» Exercise requirements: Write out the whole listing, matching it exactly.

━━━━━ Records supplied

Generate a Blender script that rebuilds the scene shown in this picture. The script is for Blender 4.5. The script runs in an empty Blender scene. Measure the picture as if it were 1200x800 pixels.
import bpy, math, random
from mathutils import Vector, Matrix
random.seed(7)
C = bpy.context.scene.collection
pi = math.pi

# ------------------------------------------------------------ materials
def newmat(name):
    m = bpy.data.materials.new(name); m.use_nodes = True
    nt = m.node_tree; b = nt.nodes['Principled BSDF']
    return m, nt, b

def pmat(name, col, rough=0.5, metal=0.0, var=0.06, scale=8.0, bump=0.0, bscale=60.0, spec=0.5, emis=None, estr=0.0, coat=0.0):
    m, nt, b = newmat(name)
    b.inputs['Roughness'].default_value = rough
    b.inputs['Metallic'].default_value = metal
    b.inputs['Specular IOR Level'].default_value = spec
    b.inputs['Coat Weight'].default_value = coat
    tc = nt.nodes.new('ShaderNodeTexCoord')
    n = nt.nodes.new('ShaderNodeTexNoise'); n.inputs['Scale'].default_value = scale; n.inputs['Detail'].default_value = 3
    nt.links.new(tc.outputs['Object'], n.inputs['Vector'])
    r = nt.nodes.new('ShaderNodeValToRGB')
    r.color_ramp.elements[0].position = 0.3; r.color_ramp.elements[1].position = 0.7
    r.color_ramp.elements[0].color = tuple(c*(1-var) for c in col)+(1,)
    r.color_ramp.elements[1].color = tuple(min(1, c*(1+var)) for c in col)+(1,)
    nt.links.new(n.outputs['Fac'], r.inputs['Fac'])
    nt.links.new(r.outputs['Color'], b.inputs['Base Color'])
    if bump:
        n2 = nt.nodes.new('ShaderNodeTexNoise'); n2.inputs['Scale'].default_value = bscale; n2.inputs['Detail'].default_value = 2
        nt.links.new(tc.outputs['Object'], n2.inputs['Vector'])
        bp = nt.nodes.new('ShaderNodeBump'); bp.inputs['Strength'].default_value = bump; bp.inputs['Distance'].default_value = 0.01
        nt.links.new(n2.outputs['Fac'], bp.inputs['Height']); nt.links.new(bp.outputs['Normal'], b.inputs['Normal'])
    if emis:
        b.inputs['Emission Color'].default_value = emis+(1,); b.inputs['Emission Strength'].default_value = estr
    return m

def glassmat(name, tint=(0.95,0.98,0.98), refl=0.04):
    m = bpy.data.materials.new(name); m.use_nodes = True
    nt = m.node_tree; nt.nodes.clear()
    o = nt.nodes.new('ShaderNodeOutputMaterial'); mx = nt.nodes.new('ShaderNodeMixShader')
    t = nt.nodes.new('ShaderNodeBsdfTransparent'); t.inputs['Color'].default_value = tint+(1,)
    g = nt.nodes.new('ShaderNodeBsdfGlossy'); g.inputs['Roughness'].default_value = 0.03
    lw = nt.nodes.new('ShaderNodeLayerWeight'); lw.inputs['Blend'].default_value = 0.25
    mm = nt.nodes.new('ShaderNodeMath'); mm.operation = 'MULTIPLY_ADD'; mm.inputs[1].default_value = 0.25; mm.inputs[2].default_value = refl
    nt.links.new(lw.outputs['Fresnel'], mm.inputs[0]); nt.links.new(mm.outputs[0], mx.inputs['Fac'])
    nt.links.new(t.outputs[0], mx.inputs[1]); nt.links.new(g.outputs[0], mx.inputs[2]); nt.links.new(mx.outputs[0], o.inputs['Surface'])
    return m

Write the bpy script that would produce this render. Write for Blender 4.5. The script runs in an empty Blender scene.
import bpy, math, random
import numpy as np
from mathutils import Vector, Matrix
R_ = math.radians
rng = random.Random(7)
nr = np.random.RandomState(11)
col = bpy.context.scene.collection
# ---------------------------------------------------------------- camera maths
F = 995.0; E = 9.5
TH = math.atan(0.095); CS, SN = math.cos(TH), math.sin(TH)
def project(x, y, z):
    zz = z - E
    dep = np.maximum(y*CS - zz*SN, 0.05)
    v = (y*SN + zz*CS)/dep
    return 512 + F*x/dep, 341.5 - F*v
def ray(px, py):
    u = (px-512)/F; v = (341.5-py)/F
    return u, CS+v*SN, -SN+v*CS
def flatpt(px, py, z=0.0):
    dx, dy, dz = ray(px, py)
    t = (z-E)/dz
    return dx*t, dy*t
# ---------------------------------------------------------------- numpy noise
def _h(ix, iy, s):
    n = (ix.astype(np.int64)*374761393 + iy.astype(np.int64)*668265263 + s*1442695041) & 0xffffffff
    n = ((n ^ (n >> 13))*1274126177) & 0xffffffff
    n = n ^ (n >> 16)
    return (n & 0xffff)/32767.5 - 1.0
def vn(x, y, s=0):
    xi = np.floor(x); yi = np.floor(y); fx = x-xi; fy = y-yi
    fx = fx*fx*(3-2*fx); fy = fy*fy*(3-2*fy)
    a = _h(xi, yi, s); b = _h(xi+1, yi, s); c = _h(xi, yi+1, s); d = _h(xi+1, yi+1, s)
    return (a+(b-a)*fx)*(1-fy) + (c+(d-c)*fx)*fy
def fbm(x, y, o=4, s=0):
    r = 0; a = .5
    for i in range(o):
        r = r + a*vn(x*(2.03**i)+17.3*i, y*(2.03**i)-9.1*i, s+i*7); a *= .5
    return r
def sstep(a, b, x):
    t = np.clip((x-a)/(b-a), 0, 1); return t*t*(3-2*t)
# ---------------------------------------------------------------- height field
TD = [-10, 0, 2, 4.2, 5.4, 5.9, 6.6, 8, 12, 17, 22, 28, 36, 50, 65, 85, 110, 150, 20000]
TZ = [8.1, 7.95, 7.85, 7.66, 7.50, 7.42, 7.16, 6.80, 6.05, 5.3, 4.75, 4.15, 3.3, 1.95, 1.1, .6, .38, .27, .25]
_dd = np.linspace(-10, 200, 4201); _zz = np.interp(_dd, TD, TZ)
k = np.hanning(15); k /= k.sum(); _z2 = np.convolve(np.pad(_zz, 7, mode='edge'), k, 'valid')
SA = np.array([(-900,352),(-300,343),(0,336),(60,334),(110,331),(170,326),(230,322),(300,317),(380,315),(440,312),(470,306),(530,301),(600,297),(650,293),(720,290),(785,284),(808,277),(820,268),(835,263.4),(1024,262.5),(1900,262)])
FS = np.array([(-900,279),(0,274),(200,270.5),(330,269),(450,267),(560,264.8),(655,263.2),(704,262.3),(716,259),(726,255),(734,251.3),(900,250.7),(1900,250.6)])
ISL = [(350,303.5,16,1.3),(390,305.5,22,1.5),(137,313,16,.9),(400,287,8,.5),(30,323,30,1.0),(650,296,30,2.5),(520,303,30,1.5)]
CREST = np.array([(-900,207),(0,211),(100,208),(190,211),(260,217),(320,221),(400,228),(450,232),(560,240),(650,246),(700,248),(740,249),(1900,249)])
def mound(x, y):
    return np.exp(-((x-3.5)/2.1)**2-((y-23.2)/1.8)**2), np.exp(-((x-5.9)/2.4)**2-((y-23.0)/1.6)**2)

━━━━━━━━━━

» Answer for this exercise:
Generate a Blender script that rebuilds the scene shown in this picture. The script is for Blender 4.5. The script runs in an empty Blender scene. Measure the picture as if it were 1200x800 pixels.
import bpy, math, random
from mathutils import Vector, Matrix
random.seed(7)
C = bpy.context.scene.collection
pi = math.pi

# ------------------------------------------------------------ materials
def newmat(name):
    m = bpy.data.materials.new(name); m.use_nodes = True
    nt = m.node_tree; b = nt.nodes['Principled BSDF']
    return m, nt, b

def pmat(name, col, rough=0.5, metal=0.0, var=0.06, scale=8.0, bump=0.0, bscale=60.0, spec=0.5, emis=None, estr=0.0, coat=0.0):
    m, nt, b = newmat(name)
    b.inputs['Roughness'].default_value = rough
    b.inputs['Metallic'].default_value = metal
    b.inputs['Specular IOR Level'].default_value = spec
    b.inputs['Coat Weight'].default_value = coat
    tc = nt.nodes.new('ShaderNodeTexCoord')
    n = nt.nodes.new('ShaderNodeTexNoise'); n.inputs['Scale'].default_value = scale; n.inputs['Detail'].default_value = 3
    nt.links.new(tc.outputs['Object'], n.inputs['Vector'])
    r = nt.nodes.new('ShaderNodeValToRGB')
    r.color_ramp.elements[0].position = 0.3; r.color_ramp.elements[1].position = 0.7
    r.color_ramp.elements[0].color = tuple(c*(1-var) for c in col)+(1,)
    r.color_ramp.elements[1].color = tuple(min(1, c*(1+var)) for c in col)+(1,)
    nt.links.new(n.outputs['Fac'], r.inputs['Fac'])
    nt.links.new(r.outputs['Color'], b.inputs['Base Color'])
    if bump:
        n2 = nt.nodes.new('ShaderNodeTexNoise'); n2.inputs['Scale'].default_value = bscale; n2.inputs['Detail'].default_value = 2
        nt.links.new(tc.outputs['Object'], n2.inputs['Vector'])
        bp = nt.nodes.new('ShaderNodeBump'); bp.inputs['Strength'].default_value = bump; bp.inputs['Distance'].default_value = 0.01
        nt.links.new(n2.outputs['Fac'], bp.inputs['Height']); nt.links.new(bp.outputs['Normal'], b.inputs['Normal'])
    if emis:
        b.inputs['Emission Color'].default_value = emis+(1,); b.inputs['Emission Strength'].default_value = estr
    return m

def glassmat(name, tint=(0.95,0.98,0.98), refl=0.04):
    m = bpy.data.materials.new(name); m.use_nodes = True
    nt = m.node_tree; nt.nodes.clear()
    o = nt.nodes.new('ShaderNodeOutputMaterial'); mx = nt.nodes.new('ShaderNodeMixShader')
    t = nt.nodes.new('ShaderNodeBsdfTransparent'); t.inputs['Color'].default_value = tint+(1,)
    g = nt.nodes.new('ShaderNodeBsdfGlossy'); g.inputs['Roughness'].default_value = 0.03
    lw = nt.nodes.new('ShaderNodeLayerWeight'); lw.inputs['Blend'].default_value = 0.25
    mm = nt.nodes.new('ShaderNodeMath'); mm.operation = 'MULTIPLY_ADD'; mm.inputs[1].default_value = 0.25; mm.inputs[2].default_value = refl
    nt.links.new(lw.outputs['Fresnel'], mm.inputs[0]); nt.links.new(mm.outputs[0], mx.inputs['Fac'])
    nt.links.new(t.outputs[0], mx.inputs[1]); nt.links.new(g.outputs[0], mx.inputs[2]); nt.links.new(mx.outputs[0], o.inputs['Surface'])
    return m

Write the bpy script that would produce this render. Write for Blender 4.5. The script runs in an empty Blender scene.
import bpy, math, random
import numpy as np
from mathutils import Vector, Matrix
R_ = math.radians
rng = random.Random(7)
nr = np.random.RandomState(11)
col = bpy.context.scene.collection
# ---------------------------------------------------------------- camera maths
F = 995.0; E = 9.5
TH = math.atan(0.095); CS, SN = math.cos(TH), math.sin(TH)
def project(x, y, z):
    zz = z - E
    dep = np.maximum(y*CS - zz*SN, 0.05)
    v = (y*SN + zz*CS)/dep
    return 512 + F*x/dep, 341.5 - F*v
def ray(px, py):
    u = (px-512)/F; v = (341.5-py)/F
    return u, CS+v*SN, -SN+v*CS
def flatpt(px, py, z=0.0):
    dx, dy, dz = ray(px, py)
    t = (z-E)/dz
    return dx*t, dy*t
# ---------------------------------------------------------------- numpy noise
def _h(ix, iy, s):
    n = (ix.astype(np.int64)*374761393 + iy.astype(np.int64)*668265263 + s*1442695041) & 0xffffffff
    n = ((n ^ (n >> 13))*1274126177) & 0xffffffff
    n = n ^ (n >> 16)
    return (n & 0xffff)/32767.5 - 1.0
def vn(x, y, s=0):
    xi = np.floor(x); yi = np.floor(y); fx = x-xi; fy = y-yi
    fx = fx*fx*(3-2*fx); fy = fy*fy*(3-2*fy)
    a = _h(xi, yi, s); b = _h(xi+1, yi, s); c = _h(xi, yi+1, s); d = _h(xi+1, yi+1, s)
    return (a+(b-a)*fx)*(1-fy) + (c+(d-c)*fx)*fy
def fbm(x, y, o=4, s=0):
    r = 0; a = .5
    for i in range(o):
        r = r + a*vn(x*(2.03**i)+17.3*i, y*(2.03**i)-9.1*i, s+i*7); a *= .5
    return r
def sstep(a, b, x):
    t = np.clip((x-a)/(b-a), 0, 1); return t*t*(3-2*t)
# ---------------------------------------------------------------- height field
TD = [-10, 0, 2, 4.2, 5.4, 5.9, 6.6, 8, 12, 17, 22, 28, 36, 50, 65, 85, 110, 150, 20000]
TZ = [8.1, 7.95, 7.85, 7.66, 7.50, 7.42, 7.16, 6.80, 6.05, 5.3, 4.75, 4.15, 3.3, 1.95, 1.1, .6, .38, .27, .25]
_dd = np.linspace(-10, 200, 4201); _zz = np.interp(_dd, TD, TZ)
k = np.hanning(15); k /= k.sum(); _z2 = np.convolve(np.pad(_zz, 7, mode='edge'), k, 'valid')
SA = np.array([(-900,352),(-300,343),(0,336),(60,334),(110,331),(170,326),(230,322),(300,317),(380,315),(440,312),(470,306),(530,301),(600,297),(650,293),(720,290),(785,284),(808,277),(820,268),(835,263.4),(1024,262.5),(1900,262)])
FS = np.array([(-900,279),(0,274),(200,270.5),(330,269),(450,267),(560,264.8),(655,263.2),(704,262.3),(716,259),(726,255),(734,251.3),(900,250.7),(1900,250.6)])
ISL = [(350,303.5,16,1.3),(390,305.5,22,1.5),(137,313,16,.9),(400,287,8,.5),(30,323,30,1.0),(650,296,30,2.5),(520,303,30,1.5)]
CREST = np.array([(-900,207),(0,211),(100,208),(190,211),(260,217),(320,221),(400,228),(450,232),(560,240),(650,246),(700,248),(740,249),(1900,249)])
def mound(x, y):
    return np.exp(-((x-3.5)/2.1)**2-((y-23.2)/1.8)**2), np.exp(-((x-5.9)/2.4)**2-((y-23.0)/1.6)**2)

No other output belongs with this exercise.